- STATED TASK: Each line of the material below should be reproduced exactly.
* begin INPUT ROWS *
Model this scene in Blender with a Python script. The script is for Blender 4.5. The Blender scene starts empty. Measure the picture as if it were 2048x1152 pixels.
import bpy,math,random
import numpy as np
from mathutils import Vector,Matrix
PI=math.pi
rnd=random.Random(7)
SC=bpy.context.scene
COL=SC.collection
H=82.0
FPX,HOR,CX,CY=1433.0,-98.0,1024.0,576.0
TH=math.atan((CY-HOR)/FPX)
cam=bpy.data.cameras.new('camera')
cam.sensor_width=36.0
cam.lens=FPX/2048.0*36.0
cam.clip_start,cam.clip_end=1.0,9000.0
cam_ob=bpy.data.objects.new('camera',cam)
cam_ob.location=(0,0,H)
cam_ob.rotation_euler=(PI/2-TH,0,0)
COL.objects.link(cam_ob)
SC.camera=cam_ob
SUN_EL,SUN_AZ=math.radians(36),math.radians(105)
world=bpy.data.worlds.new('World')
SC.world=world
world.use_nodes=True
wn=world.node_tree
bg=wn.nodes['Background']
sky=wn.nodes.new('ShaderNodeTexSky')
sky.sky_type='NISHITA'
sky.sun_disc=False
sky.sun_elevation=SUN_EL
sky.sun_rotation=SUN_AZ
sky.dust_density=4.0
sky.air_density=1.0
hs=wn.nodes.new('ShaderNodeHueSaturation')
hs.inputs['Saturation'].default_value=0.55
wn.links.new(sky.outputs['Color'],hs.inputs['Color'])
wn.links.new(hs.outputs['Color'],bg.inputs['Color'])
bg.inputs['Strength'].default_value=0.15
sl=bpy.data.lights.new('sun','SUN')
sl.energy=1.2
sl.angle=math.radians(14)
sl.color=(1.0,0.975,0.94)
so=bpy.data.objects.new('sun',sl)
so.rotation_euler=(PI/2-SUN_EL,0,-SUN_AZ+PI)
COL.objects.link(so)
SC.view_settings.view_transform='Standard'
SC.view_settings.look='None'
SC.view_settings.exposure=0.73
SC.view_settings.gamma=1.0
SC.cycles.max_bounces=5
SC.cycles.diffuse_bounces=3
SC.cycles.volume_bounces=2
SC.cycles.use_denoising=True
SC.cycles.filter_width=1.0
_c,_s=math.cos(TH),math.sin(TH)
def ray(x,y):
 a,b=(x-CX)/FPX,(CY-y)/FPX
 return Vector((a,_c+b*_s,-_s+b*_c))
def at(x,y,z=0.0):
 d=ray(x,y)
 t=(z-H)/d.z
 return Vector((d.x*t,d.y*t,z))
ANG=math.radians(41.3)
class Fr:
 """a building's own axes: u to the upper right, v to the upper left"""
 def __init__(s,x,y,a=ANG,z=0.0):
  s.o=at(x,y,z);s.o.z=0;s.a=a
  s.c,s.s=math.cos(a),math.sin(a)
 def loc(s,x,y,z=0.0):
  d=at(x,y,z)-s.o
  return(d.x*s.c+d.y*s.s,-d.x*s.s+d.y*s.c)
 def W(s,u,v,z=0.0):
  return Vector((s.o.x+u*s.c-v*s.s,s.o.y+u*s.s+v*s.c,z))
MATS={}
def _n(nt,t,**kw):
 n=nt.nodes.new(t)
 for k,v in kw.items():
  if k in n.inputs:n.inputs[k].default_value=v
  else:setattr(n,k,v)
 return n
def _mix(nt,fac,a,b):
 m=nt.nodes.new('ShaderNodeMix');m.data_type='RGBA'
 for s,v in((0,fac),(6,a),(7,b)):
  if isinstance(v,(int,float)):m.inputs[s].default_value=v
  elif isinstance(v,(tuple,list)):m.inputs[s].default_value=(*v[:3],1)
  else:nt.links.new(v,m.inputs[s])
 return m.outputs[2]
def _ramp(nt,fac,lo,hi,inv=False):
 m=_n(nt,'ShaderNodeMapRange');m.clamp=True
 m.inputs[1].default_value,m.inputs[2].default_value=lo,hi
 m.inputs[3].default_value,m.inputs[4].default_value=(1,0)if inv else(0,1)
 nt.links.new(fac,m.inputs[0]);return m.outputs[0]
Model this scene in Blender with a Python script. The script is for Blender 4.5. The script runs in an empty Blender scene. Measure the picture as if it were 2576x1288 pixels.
* end INPUT ROWS *
- FINAL RESULT:
Model this scene in Blender with a Python script. The script is for Blender 4.5. The Blender scene starts empty. Measure the picture as if it were 2048x1152 pixels.
import bpy,math,random
import numpy as np
from mathutils import Vector,Matrix
PI=math.pi
rnd=random.Random(7)
SC=bpy.context.scene
COL=SC.collection
H=82.0
FPX,HOR,CX,CY=1433.0,-98.0,1024.0,576.0
TH=math.atan((CY-HOR)/FPX)
cam=bpy.data.cameras.new('camera')
cam.sensor_width=36.0
cam.lens=FPX/2048.0*36.0
cam.clip_start,cam.clip_end=1.0,9000.0
cam_ob=bpy.data.objects.new('camera',cam)
cam_ob.location=(0,0,H)
cam_ob.rotation_euler=(PI/2-TH,0,0)
COL.objects.link(cam_ob)
SC.camera=cam_ob
SUN_EL,SUN_AZ=math.radians(36),math.radians(105)
world=bpy.data.worlds.new('World')
SC.world=world
world.use_nodes=True
wn=world.node_tree
bg=wn.nodes['Background']
sky=wn.nodes.new('ShaderNodeTexSky')
sky.sky_type='NISHITA'
sky.sun_disc=False
sky.sun_elevation=SUN_EL
sky.sun_rotation=SUN_AZ
sky.dust_density=4.0
sky.air_density=1.0
hs=wn.nodes.new('ShaderNodeHueSaturation')
hs.inputs['Saturation'].default_value=0.55
wn.links.new(sky.outputs['Color'],hs.inputs['Color'])
wn.links.new(hs.outputs['Color'],bg.inputs['Color'])
bg.inputs['Strength'].default_value=0.15
sl=bpy.data.lights.new('sun','SUN')
sl.energy=1.2
sl.angle=math.radians(14)
sl.color=(1.0,0.975,0.94)
so=bpy.data.objects.new('sun',sl)
so.rotation_euler=(PI/2-SUN_EL,0,-SUN_AZ+PI)
COL.objects.link(so)
SC.view_settings.view_transform='Standard'
SC.view_settings.look='None'
SC.view_settings.exposure=0.73
SC.view_settings.gamma=1.0
SC.cycles.max_bounces=5
SC.cycles.diffuse_bounces=3
SC.cycles.volume_bounces=2
SC.cycles.use_denoising=True
SC.cycles.filter_width=1.0
_c,_s=math.cos(TH),math.sin(TH)
def ray(x,y):
 a,b=(x-CX)/FPX,(CY-y)/FPX
 return Vector((a,_c+b*_s,-_s+b*_c))
def at(x,y,z=0.0):
 d=ray(x,y)
 t=(z-H)/d.z
 return Vector((d.x*t,d.y*t,z))
ANG=math.radians(41.3)
class Fr:
 """a building's own axes: u to the upper right, v to the upper left"""
 def __init__(s,x,y,a=ANG,z=0.0):
  s.o=at(x,y,z);s.o.z=0;s.a=a
  s.c,s.s=math.cos(a),math.sin(a)
 def loc(s,x,y,z=0.0):
  d=at(x,y,z)-s.o
  return(d.x*s.c+d.y*s.s,-d.x*s.s+d.y*s.c)
 def W(s,u,v,z=0.0):
  return Vector((s.o.x+u*s.c-v*s.s,s.o.y+u*s.s+v*s.c,z))
MATS={}
def _n(nt,t,**kw):
 n=nt.nodes.new(t)
 for k,v in kw.items():
  if k in n.inputs:n.inputs[k].default_value=v
  else:setattr(n,k,v)
 return n
def _mix(nt,fac,a,b):
 m=nt.nodes.new('ShaderNodeMix');m.data_type='RGBA'
 for s,v in((0,fac),(6,a),(7,b)):
  if isinstance(v,(int,float)):m.inputs[s].default_value=v
  elif isinstance(v,(tuple,list)):m.inputs[s].default_value=(*v[:3],1)
  else:nt.links.new(v,m.inputs[s])
 return m.outputs[2]
def _ramp(nt,fac,lo,hi,inv=False):
 m=_n(nt,'ShaderNodeMapRange');m.clamp=True
 m.inputs[1].default_value,m.inputs[2].default_value=lo,hi
 m.inputs[3].default_value,m.inputs[4].default_value=(1,0)if inv else(0,1)
 nt.links.new(fac,m.inputs[0]);return m.outputs[0]
Model this scene in Blender with a Python script. The script is for Blender 4.5. The script runs in an empty Blender scene. Measure the picture as if it were 2576x1288 pixels.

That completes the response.